Article 1er : La communauté d'agglomération du Pays Voironnais est condamnée à verser à la société Colas France la somme de 12 099,50 euros, assortie des intérêts au taux légal à compter du 24 décembre 2020 et de la capitalisation de ces intérêts à compter du 24 décembre 2021 et à chaque échéance annuelle.

Article 2 : La communauté d'agglomération du Pays Voironnais versera à la société Colas France une somme de 1 500 euros en application de l'article L. 761-1 du code de justice administrative.

Article 3 : Le surplus des conclusions de la société Colas France est rejeté.

Article 4 : Les conclusions de la communauté d'agglomération du Pays Voironnais sont rejetées.

Article 5 : Le présent jugement sera notifié à la société Colas France, à la communauté d'agglomération du Pays Voironnais et à la société Care TP.

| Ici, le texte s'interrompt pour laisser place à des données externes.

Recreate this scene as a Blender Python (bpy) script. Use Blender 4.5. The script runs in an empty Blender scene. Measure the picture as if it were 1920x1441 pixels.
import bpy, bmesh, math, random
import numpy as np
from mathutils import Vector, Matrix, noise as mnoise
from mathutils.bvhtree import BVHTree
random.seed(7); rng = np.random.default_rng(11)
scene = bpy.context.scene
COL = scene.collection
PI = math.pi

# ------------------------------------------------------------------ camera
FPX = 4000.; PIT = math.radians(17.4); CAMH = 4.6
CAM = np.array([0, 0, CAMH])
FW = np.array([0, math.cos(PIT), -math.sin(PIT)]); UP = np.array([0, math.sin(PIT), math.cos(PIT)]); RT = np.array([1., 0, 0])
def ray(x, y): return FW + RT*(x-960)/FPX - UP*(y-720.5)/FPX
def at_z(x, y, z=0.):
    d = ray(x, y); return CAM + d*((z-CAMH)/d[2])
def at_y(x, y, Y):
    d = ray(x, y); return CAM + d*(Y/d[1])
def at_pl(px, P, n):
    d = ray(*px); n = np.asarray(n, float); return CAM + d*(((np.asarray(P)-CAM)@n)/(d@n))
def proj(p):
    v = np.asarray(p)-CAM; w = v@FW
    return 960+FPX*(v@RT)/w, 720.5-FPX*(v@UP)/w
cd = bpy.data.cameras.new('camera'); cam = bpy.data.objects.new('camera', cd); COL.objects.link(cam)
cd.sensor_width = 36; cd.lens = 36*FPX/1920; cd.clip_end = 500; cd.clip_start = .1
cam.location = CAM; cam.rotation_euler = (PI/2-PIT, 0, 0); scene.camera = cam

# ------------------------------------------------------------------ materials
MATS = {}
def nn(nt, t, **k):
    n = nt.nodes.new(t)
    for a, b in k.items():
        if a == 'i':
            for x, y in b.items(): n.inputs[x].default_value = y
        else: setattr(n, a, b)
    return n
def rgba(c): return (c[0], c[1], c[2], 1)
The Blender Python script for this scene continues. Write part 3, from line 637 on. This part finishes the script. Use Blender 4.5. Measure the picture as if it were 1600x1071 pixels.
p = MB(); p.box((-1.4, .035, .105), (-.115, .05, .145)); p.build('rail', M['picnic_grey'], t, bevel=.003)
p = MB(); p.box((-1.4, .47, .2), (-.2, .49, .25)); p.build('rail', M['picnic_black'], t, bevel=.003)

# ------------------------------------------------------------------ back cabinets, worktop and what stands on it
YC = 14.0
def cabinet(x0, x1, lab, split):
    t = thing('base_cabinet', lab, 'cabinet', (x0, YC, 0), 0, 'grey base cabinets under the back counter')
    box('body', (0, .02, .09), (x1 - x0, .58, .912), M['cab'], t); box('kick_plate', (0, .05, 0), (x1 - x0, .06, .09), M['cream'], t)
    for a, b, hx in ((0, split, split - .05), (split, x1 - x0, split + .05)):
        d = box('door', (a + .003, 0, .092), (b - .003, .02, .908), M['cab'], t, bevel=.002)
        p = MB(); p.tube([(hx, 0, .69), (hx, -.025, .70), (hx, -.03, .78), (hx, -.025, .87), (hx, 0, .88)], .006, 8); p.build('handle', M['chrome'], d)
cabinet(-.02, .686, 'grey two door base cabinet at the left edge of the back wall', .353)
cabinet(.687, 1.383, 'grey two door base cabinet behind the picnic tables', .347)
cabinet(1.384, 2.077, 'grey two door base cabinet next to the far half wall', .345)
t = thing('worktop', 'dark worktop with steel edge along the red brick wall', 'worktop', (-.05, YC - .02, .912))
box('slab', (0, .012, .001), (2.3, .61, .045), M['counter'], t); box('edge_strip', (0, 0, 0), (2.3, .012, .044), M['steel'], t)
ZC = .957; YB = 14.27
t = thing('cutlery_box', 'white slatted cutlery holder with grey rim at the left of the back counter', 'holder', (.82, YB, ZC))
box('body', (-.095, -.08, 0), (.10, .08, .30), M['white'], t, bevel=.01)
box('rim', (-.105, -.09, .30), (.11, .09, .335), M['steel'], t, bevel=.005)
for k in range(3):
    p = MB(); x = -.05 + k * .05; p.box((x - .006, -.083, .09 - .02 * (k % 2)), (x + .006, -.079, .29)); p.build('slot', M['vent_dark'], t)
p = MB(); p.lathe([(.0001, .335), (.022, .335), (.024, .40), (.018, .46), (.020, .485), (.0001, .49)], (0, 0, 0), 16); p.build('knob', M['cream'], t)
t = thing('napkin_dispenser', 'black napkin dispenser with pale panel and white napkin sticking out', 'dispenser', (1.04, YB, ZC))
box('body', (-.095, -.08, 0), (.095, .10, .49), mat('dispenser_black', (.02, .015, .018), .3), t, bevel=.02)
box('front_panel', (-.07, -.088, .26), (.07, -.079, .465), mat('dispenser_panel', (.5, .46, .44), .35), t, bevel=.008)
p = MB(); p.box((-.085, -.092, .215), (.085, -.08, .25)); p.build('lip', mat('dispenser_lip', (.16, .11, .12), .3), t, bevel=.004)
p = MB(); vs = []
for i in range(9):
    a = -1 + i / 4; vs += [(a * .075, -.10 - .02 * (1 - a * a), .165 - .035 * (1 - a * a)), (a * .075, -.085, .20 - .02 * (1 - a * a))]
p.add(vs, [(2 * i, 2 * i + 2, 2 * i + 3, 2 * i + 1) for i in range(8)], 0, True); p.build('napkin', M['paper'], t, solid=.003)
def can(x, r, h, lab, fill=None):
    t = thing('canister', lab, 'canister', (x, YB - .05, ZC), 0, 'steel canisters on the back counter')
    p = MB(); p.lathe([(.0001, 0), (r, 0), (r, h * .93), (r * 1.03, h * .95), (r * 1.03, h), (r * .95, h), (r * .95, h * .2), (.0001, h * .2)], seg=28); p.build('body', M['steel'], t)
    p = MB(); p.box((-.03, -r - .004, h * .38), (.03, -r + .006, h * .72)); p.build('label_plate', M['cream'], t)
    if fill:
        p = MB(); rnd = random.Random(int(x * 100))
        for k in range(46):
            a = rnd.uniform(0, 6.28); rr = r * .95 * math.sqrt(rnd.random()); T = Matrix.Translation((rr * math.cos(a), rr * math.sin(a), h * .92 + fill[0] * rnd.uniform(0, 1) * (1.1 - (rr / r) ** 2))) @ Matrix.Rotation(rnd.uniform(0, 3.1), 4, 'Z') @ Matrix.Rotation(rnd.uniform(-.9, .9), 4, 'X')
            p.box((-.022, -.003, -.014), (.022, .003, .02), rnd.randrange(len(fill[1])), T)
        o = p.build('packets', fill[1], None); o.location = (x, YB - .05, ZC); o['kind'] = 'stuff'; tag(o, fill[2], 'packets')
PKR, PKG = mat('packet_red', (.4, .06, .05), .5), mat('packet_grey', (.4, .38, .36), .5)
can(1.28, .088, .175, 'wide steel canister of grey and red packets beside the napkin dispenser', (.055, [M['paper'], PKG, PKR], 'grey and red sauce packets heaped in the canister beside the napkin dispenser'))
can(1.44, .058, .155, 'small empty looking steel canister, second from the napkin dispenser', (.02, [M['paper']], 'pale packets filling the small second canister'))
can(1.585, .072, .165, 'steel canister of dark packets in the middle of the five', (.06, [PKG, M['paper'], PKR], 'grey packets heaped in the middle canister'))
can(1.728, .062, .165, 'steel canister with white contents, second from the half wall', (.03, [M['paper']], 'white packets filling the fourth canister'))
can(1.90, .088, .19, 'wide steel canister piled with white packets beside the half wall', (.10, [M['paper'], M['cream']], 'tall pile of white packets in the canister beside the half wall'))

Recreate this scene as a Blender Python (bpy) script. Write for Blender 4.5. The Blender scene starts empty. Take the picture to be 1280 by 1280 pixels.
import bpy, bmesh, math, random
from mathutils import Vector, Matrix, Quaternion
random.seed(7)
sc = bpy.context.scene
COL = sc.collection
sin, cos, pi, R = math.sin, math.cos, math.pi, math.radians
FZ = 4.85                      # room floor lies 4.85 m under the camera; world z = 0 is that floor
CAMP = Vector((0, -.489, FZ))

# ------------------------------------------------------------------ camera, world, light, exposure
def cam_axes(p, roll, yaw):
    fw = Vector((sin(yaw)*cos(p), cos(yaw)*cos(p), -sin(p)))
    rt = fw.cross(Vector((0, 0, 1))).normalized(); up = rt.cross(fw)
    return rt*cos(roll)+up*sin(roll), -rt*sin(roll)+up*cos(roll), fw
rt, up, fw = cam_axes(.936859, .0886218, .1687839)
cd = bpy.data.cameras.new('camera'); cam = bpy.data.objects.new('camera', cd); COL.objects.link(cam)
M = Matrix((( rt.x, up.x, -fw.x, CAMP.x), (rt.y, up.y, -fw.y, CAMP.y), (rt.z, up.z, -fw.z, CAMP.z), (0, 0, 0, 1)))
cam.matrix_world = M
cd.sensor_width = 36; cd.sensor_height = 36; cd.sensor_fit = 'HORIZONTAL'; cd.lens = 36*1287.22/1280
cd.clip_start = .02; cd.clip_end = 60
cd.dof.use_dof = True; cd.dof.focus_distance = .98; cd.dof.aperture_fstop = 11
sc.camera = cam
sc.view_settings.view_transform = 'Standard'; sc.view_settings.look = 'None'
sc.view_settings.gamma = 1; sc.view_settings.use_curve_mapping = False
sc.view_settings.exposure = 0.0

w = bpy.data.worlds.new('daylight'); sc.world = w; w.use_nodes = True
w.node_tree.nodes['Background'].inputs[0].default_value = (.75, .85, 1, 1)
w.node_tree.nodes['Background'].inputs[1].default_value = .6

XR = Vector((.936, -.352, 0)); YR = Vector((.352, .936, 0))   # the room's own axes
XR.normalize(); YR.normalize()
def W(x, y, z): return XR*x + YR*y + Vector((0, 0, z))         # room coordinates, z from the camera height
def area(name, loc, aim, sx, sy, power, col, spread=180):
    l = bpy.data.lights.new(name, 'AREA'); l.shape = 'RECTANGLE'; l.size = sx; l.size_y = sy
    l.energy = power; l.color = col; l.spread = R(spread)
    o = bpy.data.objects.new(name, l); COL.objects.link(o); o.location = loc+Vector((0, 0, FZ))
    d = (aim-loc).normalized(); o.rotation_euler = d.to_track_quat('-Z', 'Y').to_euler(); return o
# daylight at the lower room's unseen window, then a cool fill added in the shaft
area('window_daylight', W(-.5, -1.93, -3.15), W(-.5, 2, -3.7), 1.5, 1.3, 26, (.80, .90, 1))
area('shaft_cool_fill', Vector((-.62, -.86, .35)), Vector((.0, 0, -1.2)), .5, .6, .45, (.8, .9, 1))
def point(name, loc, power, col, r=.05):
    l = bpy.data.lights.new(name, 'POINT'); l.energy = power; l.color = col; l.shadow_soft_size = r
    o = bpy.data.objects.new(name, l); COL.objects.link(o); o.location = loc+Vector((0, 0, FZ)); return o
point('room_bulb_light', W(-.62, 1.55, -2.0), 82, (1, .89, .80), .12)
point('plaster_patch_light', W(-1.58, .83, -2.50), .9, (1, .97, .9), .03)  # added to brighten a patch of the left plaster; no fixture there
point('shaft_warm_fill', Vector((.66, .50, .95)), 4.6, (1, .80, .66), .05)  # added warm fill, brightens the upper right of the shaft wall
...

Délibéré après l'audience du 11 avril 2024, à laquelle siégeaient :

Mme Triolet, présidente,

M. Callot et M. A, premiers conseillers.

Rendu public par mise à disposition au greffe le 15 mai 2024.

Le rapporteur,

A. Callot

La présidente,

A. Triolet

La greffière,

J. Bonino

La République mande et ordonne au préfet de l'Isère en ce qui le concerne et à tous commissaires de justice à ce requis en ce qui concerne les voies de droit commun, contre les parties privées, de pourvoir à l'exécution de la présente décision.